Work to be completed
Can all of these lines be returned exactly?

Given material
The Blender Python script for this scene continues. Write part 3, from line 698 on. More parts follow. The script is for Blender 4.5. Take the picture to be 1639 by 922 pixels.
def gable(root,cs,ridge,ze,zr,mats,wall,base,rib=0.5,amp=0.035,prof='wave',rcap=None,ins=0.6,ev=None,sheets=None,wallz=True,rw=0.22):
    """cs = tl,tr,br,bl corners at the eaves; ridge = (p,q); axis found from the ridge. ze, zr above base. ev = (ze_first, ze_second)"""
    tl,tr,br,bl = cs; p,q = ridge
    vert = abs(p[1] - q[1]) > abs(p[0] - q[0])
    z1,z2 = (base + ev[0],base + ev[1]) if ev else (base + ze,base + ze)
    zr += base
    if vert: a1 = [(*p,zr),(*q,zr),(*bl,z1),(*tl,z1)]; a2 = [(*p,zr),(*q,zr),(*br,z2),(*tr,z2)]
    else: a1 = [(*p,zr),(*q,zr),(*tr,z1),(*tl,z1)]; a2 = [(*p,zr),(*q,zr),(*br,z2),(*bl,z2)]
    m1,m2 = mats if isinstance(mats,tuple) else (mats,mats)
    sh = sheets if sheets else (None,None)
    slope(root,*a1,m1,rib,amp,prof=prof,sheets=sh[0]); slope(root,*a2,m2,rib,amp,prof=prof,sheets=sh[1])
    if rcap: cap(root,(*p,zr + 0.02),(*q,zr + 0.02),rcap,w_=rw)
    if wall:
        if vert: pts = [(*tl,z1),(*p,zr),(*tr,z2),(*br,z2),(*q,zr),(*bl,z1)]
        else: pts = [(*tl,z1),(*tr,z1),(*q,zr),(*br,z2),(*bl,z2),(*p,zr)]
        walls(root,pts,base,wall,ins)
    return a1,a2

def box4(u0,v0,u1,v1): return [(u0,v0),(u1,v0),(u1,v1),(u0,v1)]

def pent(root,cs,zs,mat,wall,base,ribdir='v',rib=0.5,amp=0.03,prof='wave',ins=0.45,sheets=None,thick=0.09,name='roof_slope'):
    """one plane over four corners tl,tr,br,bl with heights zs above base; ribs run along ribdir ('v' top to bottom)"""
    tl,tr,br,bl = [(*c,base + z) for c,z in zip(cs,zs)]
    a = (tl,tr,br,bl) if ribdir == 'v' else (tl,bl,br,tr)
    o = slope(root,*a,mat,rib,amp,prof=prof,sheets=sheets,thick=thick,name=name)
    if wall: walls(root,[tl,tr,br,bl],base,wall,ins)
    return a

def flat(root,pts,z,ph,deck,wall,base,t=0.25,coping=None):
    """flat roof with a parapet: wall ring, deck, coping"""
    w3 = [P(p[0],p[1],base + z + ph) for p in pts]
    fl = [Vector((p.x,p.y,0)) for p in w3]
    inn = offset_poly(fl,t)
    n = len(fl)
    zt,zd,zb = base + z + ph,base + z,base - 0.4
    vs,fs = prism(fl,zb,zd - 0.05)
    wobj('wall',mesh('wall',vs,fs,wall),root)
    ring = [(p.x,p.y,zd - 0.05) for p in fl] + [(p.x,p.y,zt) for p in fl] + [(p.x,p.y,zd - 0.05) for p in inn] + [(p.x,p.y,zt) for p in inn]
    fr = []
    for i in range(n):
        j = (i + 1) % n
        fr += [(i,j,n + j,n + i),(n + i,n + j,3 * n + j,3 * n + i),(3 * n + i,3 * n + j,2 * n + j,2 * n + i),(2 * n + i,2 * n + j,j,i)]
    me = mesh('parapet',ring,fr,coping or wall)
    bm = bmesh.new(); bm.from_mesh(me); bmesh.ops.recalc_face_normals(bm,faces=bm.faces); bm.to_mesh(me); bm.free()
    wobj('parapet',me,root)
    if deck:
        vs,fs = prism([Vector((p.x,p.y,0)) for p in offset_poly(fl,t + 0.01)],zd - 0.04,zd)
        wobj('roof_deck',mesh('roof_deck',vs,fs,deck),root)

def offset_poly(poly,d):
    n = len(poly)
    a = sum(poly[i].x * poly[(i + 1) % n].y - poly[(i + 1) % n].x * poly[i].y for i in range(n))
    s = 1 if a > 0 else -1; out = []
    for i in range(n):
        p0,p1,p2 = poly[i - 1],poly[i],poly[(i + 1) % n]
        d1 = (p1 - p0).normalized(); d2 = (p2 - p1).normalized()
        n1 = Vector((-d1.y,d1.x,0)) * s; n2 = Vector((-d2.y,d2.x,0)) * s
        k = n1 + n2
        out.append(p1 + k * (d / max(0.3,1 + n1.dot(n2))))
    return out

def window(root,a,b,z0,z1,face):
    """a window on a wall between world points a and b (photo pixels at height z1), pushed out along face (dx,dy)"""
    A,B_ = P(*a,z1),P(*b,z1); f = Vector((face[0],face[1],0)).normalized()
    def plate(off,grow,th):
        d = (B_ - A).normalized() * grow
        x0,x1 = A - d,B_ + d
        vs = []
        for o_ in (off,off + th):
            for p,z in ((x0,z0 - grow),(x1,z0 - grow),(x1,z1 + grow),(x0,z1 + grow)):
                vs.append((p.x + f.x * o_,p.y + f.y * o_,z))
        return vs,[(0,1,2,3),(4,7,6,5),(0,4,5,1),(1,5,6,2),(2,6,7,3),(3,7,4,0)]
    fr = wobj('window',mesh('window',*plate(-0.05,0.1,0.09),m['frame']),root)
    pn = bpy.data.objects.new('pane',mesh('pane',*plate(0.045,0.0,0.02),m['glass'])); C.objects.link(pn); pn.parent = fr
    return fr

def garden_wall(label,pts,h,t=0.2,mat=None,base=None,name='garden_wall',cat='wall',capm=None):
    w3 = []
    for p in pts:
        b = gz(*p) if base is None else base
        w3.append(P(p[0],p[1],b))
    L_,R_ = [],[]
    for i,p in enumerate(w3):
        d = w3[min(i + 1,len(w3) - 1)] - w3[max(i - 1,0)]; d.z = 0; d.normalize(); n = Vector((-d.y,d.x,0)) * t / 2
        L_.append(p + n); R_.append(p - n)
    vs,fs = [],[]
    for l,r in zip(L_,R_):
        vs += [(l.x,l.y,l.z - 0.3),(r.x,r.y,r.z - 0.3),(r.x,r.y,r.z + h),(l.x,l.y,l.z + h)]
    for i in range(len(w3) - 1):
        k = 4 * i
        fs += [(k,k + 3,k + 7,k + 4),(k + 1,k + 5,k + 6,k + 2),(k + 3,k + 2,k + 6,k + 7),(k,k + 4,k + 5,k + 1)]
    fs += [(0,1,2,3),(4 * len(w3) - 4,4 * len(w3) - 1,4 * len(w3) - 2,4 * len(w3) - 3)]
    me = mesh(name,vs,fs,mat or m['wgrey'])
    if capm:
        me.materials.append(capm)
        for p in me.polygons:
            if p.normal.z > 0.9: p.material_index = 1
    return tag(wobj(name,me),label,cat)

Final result
The Blender Python script for this scene continues. Write part 3, from line 698 on. More parts follow. The script is for Blender 4.5. Take the picture to be 1639 by 922 pixels.
def gable(root,cs,ridge,ze,zr,mats,wall,base,rib=0.5,amp=0.035,prof='wave',rcap=None,ins=0.6,ev=None,sheets=None,wallz=True,rw=0.22):
    """cs = tl,tr,br,bl corners at the eaves; ridge = (p,q); axis found from the ridge. ze, zr above base. ev = (ze_first, ze_second)"""
    tl,tr,br,bl = cs; p,q = ridge
    vert = abs(p[1] - q[1]) > abs(p[0] - q[0])
    z1,z2 = (base + ev[0],base + ev[1]) if ev else (base + ze,base + ze)
    zr += base
    if vert: a1 = [(*p,zr),(*q,zr),(*bl,z1),(*tl,z1)]; a2 = [(*p,zr),(*q,zr),(*br,z2),(*tr,z2)]
    else: a1 = [(*p,zr),(*q,zr),(*tr,z1),(*tl,z1)]; a2 = [(*p,zr),(*q,zr),(*br,z2),(*bl,z2)]
    m1,m2 = mats if isinstance(mats,tuple) else (mats,mats)
    sh = sheets if sheets else (None,None)
    slope(root,*a1,m1,rib,amp,prof=prof,sheets=sh[0]); slope(root,*a2,m2,rib,amp,prof=prof,sheets=sh[1])
    if rcap: cap(root,(*p,zr + 0.02),(*q,zr + 0.02),rcap,w_=rw)
    if wall:
        if vert: pts = [(*tl,z1),(*p,zr),(*tr,z2),(*br,z2),(*q,zr),(*bl,z1)]
        else: pts = [(*tl,z1),(*tr,z1),(*q,zr),(*br,z2),(*bl,z2),(*p,zr)]
        walls(root,pts,base,wall,ins)
    return a1,a2

def box4(u0,v0,u1,v1): return [(u0,v0),(u1,v0),(u1,v1),(u0,v1)]

def pent(root,cs,zs,mat,wall,base,ribdir='v',rib=0.5,amp=0.03,prof='wave',ins=0.45,sheets=None,thick=0.09,name='roof_slope'):
    """one plane over four corners tl,tr,br,bl with heights zs above base; ribs run along ribdir ('v' top to bottom)"""
    tl,tr,br,bl = [(*c,base + z) for c,z in zip(cs,zs)]
    a = (tl,tr,br,bl) if ribdir == 'v' else (tl,bl,br,tr)
    o = slope(root,*a,mat,rib,amp,prof=prof,sheets=sheets,thick=thick,name=name)
    if wall: walls(root,[tl,tr,br,bl],base,wall,ins)
    return a

def flat(root,pts,z,ph,deck,wall,base,t=0.25,coping=None):
    """flat roof with a parapet: wall ring, deck, coping"""
    w3 = [P(p[0],p[1],base + z + ph) for p in pts]
    fl = [Vector((p.x,p.y,0)) for p in w3]
    inn = offset_poly(fl,t)
    n = len(fl)
    zt,zd,zb = base + z + ph,base + z,base - 0.4
    vs,fs = prism(fl,zb,zd - 0.05)
    wobj('wall',mesh('wall',vs,fs,wall),root)
    ring = [(p.x,p.y,zd - 0.05) for p in fl] + [(p.x,p.y,zt) for p in fl] + [(p.x,p.y,zd - 0.05) for p in inn] + [(p.x,p.y,zt) for p in inn]
    fr = []
    for i in range(n):
        j = (i + 1) % n
        fr += [(i,j,n + j,n + i),(n + i,n + j,3 * n + j,3 * n + i),(3 * n + i,3 * n + j,2 * n + j,2 * n + i),(2 * n + i,2 * n + j,j,i)]
    me = mesh('parapet',ring,fr,coping or wall)
    bm = bmesh.new(); bm.from_mesh(me); bmesh.ops.recalc_face_normals(bm,faces=bm.faces); bm.to_mesh(me); bm.free()
    wobj('parapet',me,root)
    if deck:
        vs,fs = prism([Vector((p.x,p.y,0)) for p in offset_poly(fl,t + 0.01)],zd - 0.04,zd)
        wobj('roof_deck',mesh('roof_deck',vs,fs,deck),root)

def offset_poly(poly,d):
    n = len(poly)
    a = sum(poly[i].x * poly[(i + 1) % n].y - poly[(i + 1) % n].x * poly[i].y for i in range(n))
    s = 1 if a > 0 else -1; out = []
    for i in range(n):
        p0,p1,p2 = poly[i - 1],poly[i],poly[(i + 1) % n]
        d1 = (p1 - p0).normalized(); d2 = (p2 - p1).normalized()
        n1 = Vector((-d1.y,d1.x,0)) * s; n2 = Vector((-d2.y,d2.x,0)) * s
        k = n1 + n2
        out.append(p1 + k * (d / max(0.3,1 + n1.dot(n2))))
    return out

def window(root,a,b,z0,z1,face):
    """a window on a wall between world points a and b (photo pixels at height z1), pushed out along face (dx,dy)"""
    A,B_ = P(*a,z1),P(*b,z1); f = Vector((face[0],face[1],0)).normalized()
    def plate(off,grow,th):
        d = (B_ - A).normalized() * grow
        x0,x1 = A - d,B_ + d
        vs = []
        for o_ in (off,off + th):
            for p,z in ((x0,z0 - grow),(x1,z0 - grow),(x1,z1 + grow),(x0,z1 + grow)):
                vs.append((p.x + f.x * o_,p.y + f.y * o_,z))
        return vs,[(0,1,2,3),(4,7,6,5),(0,4,5,1),(1,5,6,2),(2,6,7,3),(3,7,4,0)]
    fr = wobj('window',mesh('window',*plate(-0.05,0.1,0.09),m['frame']),root)
    pn = bpy.data.objects.new('pane',mesh('pane',*plate(0.045,0.0,0.02),m['glass'])); C.objects.link(pn); pn.parent = fr
    return fr

def garden_wall(label,pts,h,t=0.2,mat=None,base=None,name='garden_wall',cat='wall',capm=None):
    w3 = []
    for p in pts:
        b = gz(*p) if base is None else base
        w3.append(P(p[0],p[1],b))
    L_,R_ = [],[]
    for i,p in enumerate(w3):
        d = w3[min(i + 1,len(w3) - 1)] - w3[max(i - 1,0)]; d.z = 0; d.normalize(); n = Vector((-d.y,d.x,0)) * t / 2
        L_.append(p + n); R_.append(p - n)
    vs,fs = [],[]
    for l,r in zip(L_,R_):
        vs += [(l.x,l.y,l.z - 0.3),(r.x,r.y,r.z - 0.3),(r.x,r.y,r.z + h),(l.x,l.y,l.z + h)]
    for i in range(len(w3) - 1):
        k = 4 * i
        fs += [(k,k + 3,k + 7,k + 4),(k + 1,k + 5,k + 6,k + 2),(k + 3,k + 2,k + 6,k + 7),(k,k + 4,k + 5,k + 1)]
    fs += [(0,1,2,3),(4 * len(w3) - 4,4 * len(w3) - 1,4 * len(w3) - 2,4 * len(w3) - 3)]
    me = mesh(name,vs,fs,mat or m['wgrey'])
    if capm:
        me.materials.append(capm)
        for p in me.polygons:
            if p.normal.z > 0.9: p.material_index = 1
    return tag(wobj(name,me),label,cat)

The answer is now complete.